Vou fazer uma pequena pausa na nossa série de artigos sobre as giras de umbanda para falar de uma experiência muito especial que repetimos no nosso Brarracão e sei que acontece de forma similar em muitos terreiros. O Rito de Sexta Feira Santa. Vou descreve-lo como acontece em nossa casa.
Entrar no terreiro numa Sexta-feira da Paixão é ver muitos médiuns de branco, de pés descalços, sendo lavados fluidicamente pelo chão sagrado da sua igreja-terreiro, ainda é o sol da tarde que entra pelas telhas e ilumina os galhos de ervas de “para-raio” amontoados, que aguardam as benzeduras do Preto Velho Pai José para, enfim, estarem totalmente prontos para seu uso ritual, o sacudimento de limpeza que antecede a unção.
Este é o dia de trabalho de fechamento de corpo. Neste trabalho, as Iabassês já prepararam o tacho de óleo de oliva e o alho, que também serão mirongados pelo Preto Velho e ungirão todos os membros da comunidade, com o sinal da cruz na fronte, no peito, nas mãos e nos pés, sinal feito por cada presente, uns nos outros, numa simbologia única da Casa, que representa a união e no nosso caso, o próprio surgimento do Barracão de Pai José de Aruanda.
É um dia em que os Pais de Santo e Médiuns Passistas, sem incorporação, realizam um ritual muito importante, que antigamente era realizado por benzedeiras católicas, em suas casas, como legítimas mediadoras das forças de Deus e seus santos representantes.
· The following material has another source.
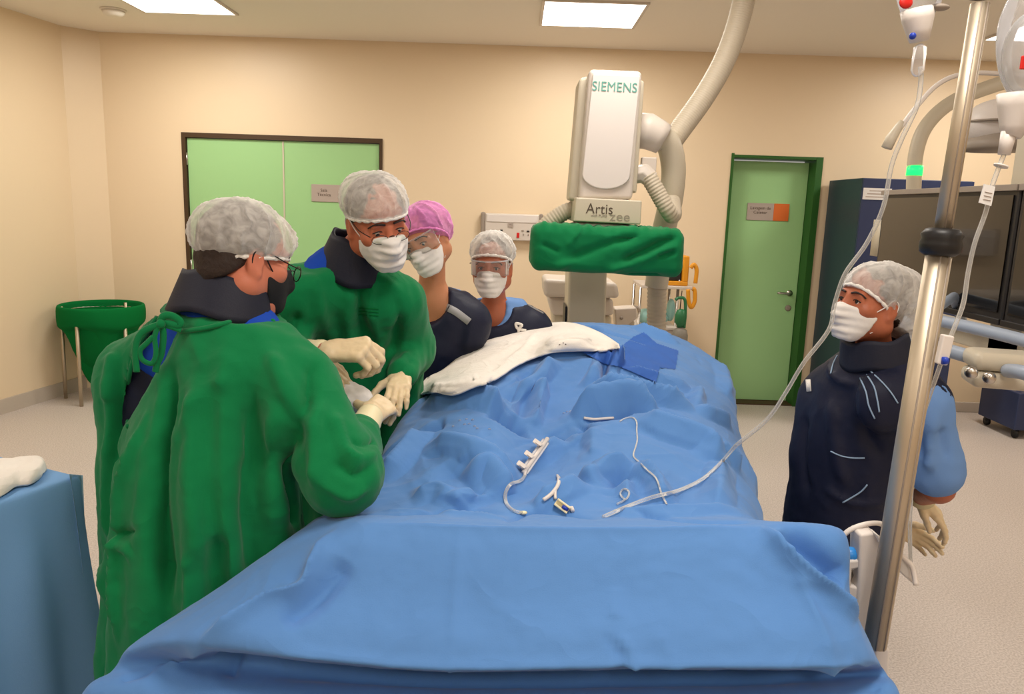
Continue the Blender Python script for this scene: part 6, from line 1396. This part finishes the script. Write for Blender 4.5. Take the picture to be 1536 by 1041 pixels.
def person_d():
    fw = nrm((0.0, -1, 0)); yw = yawof(fw); t = thing('person', 'person with clear goggles and white cap in navy apron below the wall panel', 'person', (-0.04, 3.36, 0))
    h = Head(atY(738, 400, 3.10), (-0.12, -0.98, -0.06), roll=0.02, k=0.95)
    nb = atY(742, 462, 3.18); sh = [atY(700, 490, 3.20), atY(796, 494, 3.20)]; el = [atY(690, 575, 3.25), atY(806, 575, 3.25)]; wr = [atY(705, 640, 3.12), atY(790, 640, 3.12)]
    hp, kn, an = stand((-0.05, 3.30), fw, 0.085, 0.80); J = dict(sh=sh, el=el, wr=wr, hp=hp, kn=kn, an=an, nb=nb, fw=fw)
    hands = [hand_chain(wr[i], np.array((0.3*(1-2*i), -0.6, -0.5)), np.array((0, -0.5, 0.8)), -1+2*i, (0.5, 0.5, 0.3), (0.6, 0.8, 0.4, 1), L=0.9) for i in (0, 1)]
    cx, cy = -0.055, 3.22
    tor = [(0.74, cx, 3.29, 0.155, 0.115, yw), (0.9, cx, 3.29, 0.145, 0.11, yw), (1.05, cx, cy+0.02, 0.155, 0.11, yw), (1.15, cx, cy, 0.145, 0.095, yw), (1.22, cx, cy-0.01, 0.085, 0.065, yw)]
    scr = [(0.7, cx, 3.29, 0.17, 0.13, yw), (0.9, cx, 3.29, 0.16, 0.125, yw), (1.05, cx, cy+0.02, 0.17, 0.12, yw), (1.15, cx, cy, 0.16, 0.105, yw), (1.24, cx, cy-0.01, 0.10, 0.08, yw)]
    apr = [(0.3, cx, 3.29, 0.21, 0.18, yw), (0.7, cx, 3.29, 0.20, 0.165, yw), (0.9, cx, 3.28, 0.195, 0.155, yw), (1.05, cx, cy+0.01, 0.195, 0.142, yw), (1.15, cx, cy, 0.18, 0.122, yw), (1.215, cx, cy-0.01, 0.12, 0.09, yw)]
    nc = atY(736, 462, 3.09)
    vo, V, F, SV, SF = apron_person(t, h, J, hands, M['skinD'], tor, fw, yw, dict(c=(0, -0.018, 0.062), r=(0.094, 0.122, 0.088), pl=(nrm((0, 0.32, -0.95)), -0.022), m='cap', band='capband', seed=12, pleats=13, amp=0.010), M['hairdark'], apr, scr, ((nc+np.array((0, -0.02, 0.0)), (0.066, 0.16, 0.085)), (nc+np.array((-0.005, -0.03, 0.0)), (0.098, 0.18, 0.088))), (0, 1, -0.1))
    B = bvh_of(V, F)
    P = onmesh(B, [(788, 455), (800, 462), (815, 470)], 0.003)
    if len(P) > 2: e = MB(); e.tube(P, 0.004, 6); e.build('shoulder_stripe', M['stripe'], vo)
# ---------------------------------------------------------------- E: woman at the right, hands behind her back
def person_e():
    fw = nrm((-0.74, -0.67, 0)); yw = yawof(fw); t = thing('person', 'person in dark apron and collar with hands behind back beside the infusion pole', 'person', (1.12, 2.26, 0))
    h = Head(atY(1306, 456, 2.18), (-0.92, -0.34, 0.10), roll=-0.04, k=0.91)
    nb = atY(1312, 535, 2.20); sh = [atY(1248, 600, 2.36), atY(1386, 608, 2.05)]; el = [atY(1305, 715, 2.50), atY(1408, 732, 2.07)]; wr = [atY(1340, 790, 2.46), atY(1378, 746, 2.30)]
    hp, kn, an = stand((1.07, 2.28), fw, 0.062, 0.80); J = dict(sh=sh, el=el, wr=wr, hp=hp, kn=kn, an=an, nb=nb, fw=fw)
    hL = hand_chain(wr[1], np.array((0.36, -0.34, -0.34)), np.array((0.35, -0.35, 0.85)), 1, ((0.25, 0.4, 0.3), (0.4, 0.45, 0.3), (0.5, 0.5, 0.3), (0.6, 0.5, 0.3)), (0.5, 0.9, 0.4, 1), L=0.86, spread=0.02)
    hR = hand_chain(wr[0], np.array((0.8, -0.1, -0.3)), np.array((0.2, 0.9, 0.2)), 1, (0.4, 0.5, 0.3), (0.7, 0.8, 0.3, 1), L=0.92)
    cx, cy = 1.09, 2.22
    tor = [(0.76, 1.04, 2.27, 0.15, 0.12, yw), (0.92, 1.05, 2.25, 0.145, 0.11, yw), (1.05, cx, cy, 0.155, 0.115, yw), (1.15, cx, cy, 0.145, 0.095, yw), (1.22, cx, cy, 0.085, 0.065, yw)]
    body(t, h, J, [hR, hL], M['skinD'], tor, 0.05, None); hair(t, h, M['hairdark'], nape=-0.09)
    cap(t, h, (0, -0.044, 0.042), (0.096, 0.140, 0.096), (nrm((0, 0.55, -0.83)), 0.010), 'cap', 'capband', 15, 12, 0.009, bun=((0, -0.135, -0.035), (0.07, 0.06, 0.07)))
    facemask(t, h); eyes(t, h, (0, 1, 0.05))
    neckcollar(t, atY(1316, 545, 2.19), atY(1312, 503, 2.19), 0.098, 0.086, seed=3)
    garment('trousers', t, [(Cone(hp[i], kn[i], .098, .080), .05) for i in (0, 1)]+[(Cone(kn[i], an[i]-np.array((0, 0, .02)), .085, .078), .02) for i in (0, 1)], 'trouser', h=0.013)
    g = [(Loft([(0.60, 1.075, 2.31, 0.165, 0.135, yw), (0.80, 1.065, 2.30, 0.152, 0.13, yw), (0.95, 1.07, 2.27, 0.148, 0.125, yw), (1.06, cx, cy+0.01, 0.155, 0.120, yw), (1.15, cx, cy, 0.150, 0.103, yw), (1.235, cx, cy, 0.095, 0.08, yw)]), 0)]+[(Cone(nb-np.array((0, 0, .05)), s, .058, .060), .05) for s in sh]
    for i in (0, 1): g += [(Cone(sh[i], sh[i]+(el[i]-sh[i])*0.78, .062, .074), .04)]
    so, SV, SF = garment('scrub_top', t, g, 'scrub', h=0.0105, wr=0.008, ws=9, seed=41, lines=[([(1400, 620), (1392, 680), (1398, 710)], 0.008, 0.014), ([(1375, 640), (1380, 690)], -0.008, 0.014), ([(1412, 640), (1420, 690)], -0.006, 0.012)])
    a = [(Loft([(0.52, 1.05, 2.29, 0.17, 0.14, yw), (0.74, 1.05, 2.28, 0.17, 0.145, yw), (0.88, 1.06, 2.26, 0.17, 0.148, yw), (1.0, cx-0.02, cy+0.02, 0.178, 0.145, yw), (1.09, cx, cy, 0.19, 0.145, yw), (1.16, cx, cy, 0.178, 0.124, yw), (1.225, cx, cy, 0.12, 0.095, yw)]), 0)]
    a += [(Cone(nb-np.array((0, 0, .052)), sh[0], .07, .080), .05), (Cone(sh[0]+np.array((-0.015, 0, 0)), sh[0]+np.array((-0.03, -0.03, -0.17)), .080, .085), .05), (Cone(nb-np.array((0, 0, .05)), sh[1]*0.97+nb*0.03, .072, .074), .05), (Ell(atY(1322, 604, 2.06), (0.07, 0.05, 0.08)), .05)]
    vo, V, F = garment('lead_apron', t, a, 'navy', h=0.010, wr=0.006, ws=7, seed=43, lines=[([(1245, 540), (1248, 560), (1270, 575), (1300, 570), (1325, 558)], 0.010, 0.008, 1), ([(1250, 600), (1255, 680), (1270, 730)], 0.008, 0.02), ([(1210, 620), (1205, 690), (1215, 750)], -0.008, 0.018), ([(1290, 590), (1300, 650), (1330, 690)], -0.008, 0.018), ([(1235, 730), (1280, 755), (1330, 750)], 0.006, 0.012)])
    B = bvh_of(V, F)
    for pts in ([(1290, 567), (1299, 588), (1303, 608), (1312, 628)], [(1300, 562), (1311, 580), (1316, 600), (1319, 618)], [(1305, 556), (1322, 572), (1336, 588), (1347, 605)], [(1246, 677), (1262, 684), (1280, 687), (1297, 687)], [(1264, 754), (1278, 746), (1292, 737), (1301, 727)], [(1218, 543), (1230, 540), (1243, 538)], [(1246, 560), (1250, 545), (1256, 533)]):
        P = onmesh(B, pts, 0.003)
        if len(P) > 2: e = MB(); e.tube(P, 0.0022, 6); e.build('piping', M['piping'], vo)
    V2, F2 = band_on(B, [(1193, 581), (1204, 579), (1216, 578)], 9)
    if len(V2) > 4: build('shoulder_label', V2, F2, M['cloth'], vo, solid=0.002, label='small white label on the shoulder')
    V2, F2 = band_on(B, [(1280, 752), (1296, 746), (1303, 742)], 8)
    glove(hL, wr[1], el[1], t, cuff=0.05, seed=6); glove(hR, wr[0], el[0], t, cuff=0.05, seed=7)
for fn in (person_a, person_b, person_c, person_d, person_e): fn()
gz = thing('gauze_pad', 'crumpled pale gauze pad under the gloved hands at the drape edge', 'gauze', atY(528, 598, 2.02))
S = SDF.box(atY(525, 600, 2.02)-0.12, atY(525, 600, 2.02)+0.12, 0.006); S.add(Ell(atY(528, 600, 2.03), (0.055, 0.05, 0.04))); S.add(Ell(atY(512, 592, 2.02), (0.04, 0.04, 0.03)), 0.03); V, F = S.mesh(); N = vnormals(V, F); V = V+N*(0.008*(0.5-np.abs(fbm(V, 22, 1))))[:, None]
build('gauze_sheet', V, F, M['mask'], gz)
# ================================================================== camera and render look
def finish():
    cd = bpy.data.cameras.new('camera'); cam = bpy.data.objects.new('camera', cd); C.objects.link(cam)
    cd.sensor_fit = 'HORIZONTAL'; cd.sensor_width = 36; cd.lens = FOC/1536*36; cd.clip_start = 0.05
    r = np.array((1, 0, 0.)); u = np.array((0, math.sin(PIT), math.cos(PIT))); f = np.array((0, math.cos(PIT), -math.sin(PIT)))
    X = math.cos(ROL)*r+math.sin(ROL)*u; Y = -math.sin(ROL)*r+math.cos(ROL)*u; Z = -f
    cam.matrix_world = Matrix(((X[0], Y[0], Z[0], 0), (X[1], Y[1], Z[1], 0), (X[2], Y[2], Z[2], CAMH), (0, 0, 0, 1)))
    sc = bpy.context.scene; sc.camera = cam
    w = bpy.data.worlds.new('world'); w.use_nodes = True; w.node_tree.nodes['Background'].inputs[0].default_value = (1, 0.94, 0.86, 1); w.node_tree.nodes['Background'].inputs[1].default_value = 0.3; sc.world = w
    v = sc.view_settings; v.view_transform = 'Standard'; v.look = 'None'; v.gamma = 1; v.use_curve_mapping = False; v.exposure = 0.35
    sc.display_settings.display_device = 'sRGB'
    sc.cycles.use_denoising = True; sc.cycles.max_bounces = 8; sc.cycles.transparent_max_bounces = 24
finish()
O médium tem esse poder. Ele é, acima de tudo, um benzedeiro.
Este rito de unção, por pedido do Pai José, repete simbolicamente o surgimento do Barracão, reúne inicialmente os primeiros membros da casa, os fundadores, que são ungidos pelo Preto Velho, e em seguida estes fundadores ungem os médiuns passistas, que por sua vez, ungem os demais iniciantes e assistidos.
Acontece que o Barracão de Pai José surgiu assim, num quintal, onde esses fundadores se reuniram para celebrar exatamente este rito de fechamento de corpo, e em pouco tempo, outros membros foram surgindo, sendo recebidos e ungidos pelo amor dessa comunidade, que depois trouxeram outros, e assim por diante, até se formar a comunidade-terreiro que conhecemos hoje.
A Sexta-feira santa não é uma data umbandista e sim católica, mas a Umbanda tradicional é cristã, e une em sua liturgia fundamentos de outras religiões, sempre adaptando estas liturgias aos seus fundamentos que são guiados pelas entidades regentes de cada Casa.
Jesus, o maior médium que já existiu – pois curou pessoas intermediando a força de seu pai, Deus, através do passe mediúnico, – quando questionado pelos fariseus sobre sua divindade respondeu: “Sois deuses, todos somos, basta ter fé no Pai, e farás o que fiz ou até mais”, está na Bíblia. É este Jesus humilde que morreu por nós quem é celebrado nestes atos da Sexta-feira santa, num rito que segue humilde e rigorosamente os seus ensinamentos.
Ao final destes sagrados rituais, quando os raios de sol não mais penetram e a noite já se faz surgir, é hora de acionar outras forças que complementarão o ritual de fechamento de corpo dos médiuns. É hora dos Guardiões, dos Exus e Pombagiras, que vão finalizar este rito trazendo sua proteção já bem conhecida dos umbandistas, contra qualquer força de espíritos mal-intencionados, encarnados ou não, completando assim uma verdadeira blindagem que garantirá a sequência de um novo ciclo de trabalho de caridade desta família religiosa.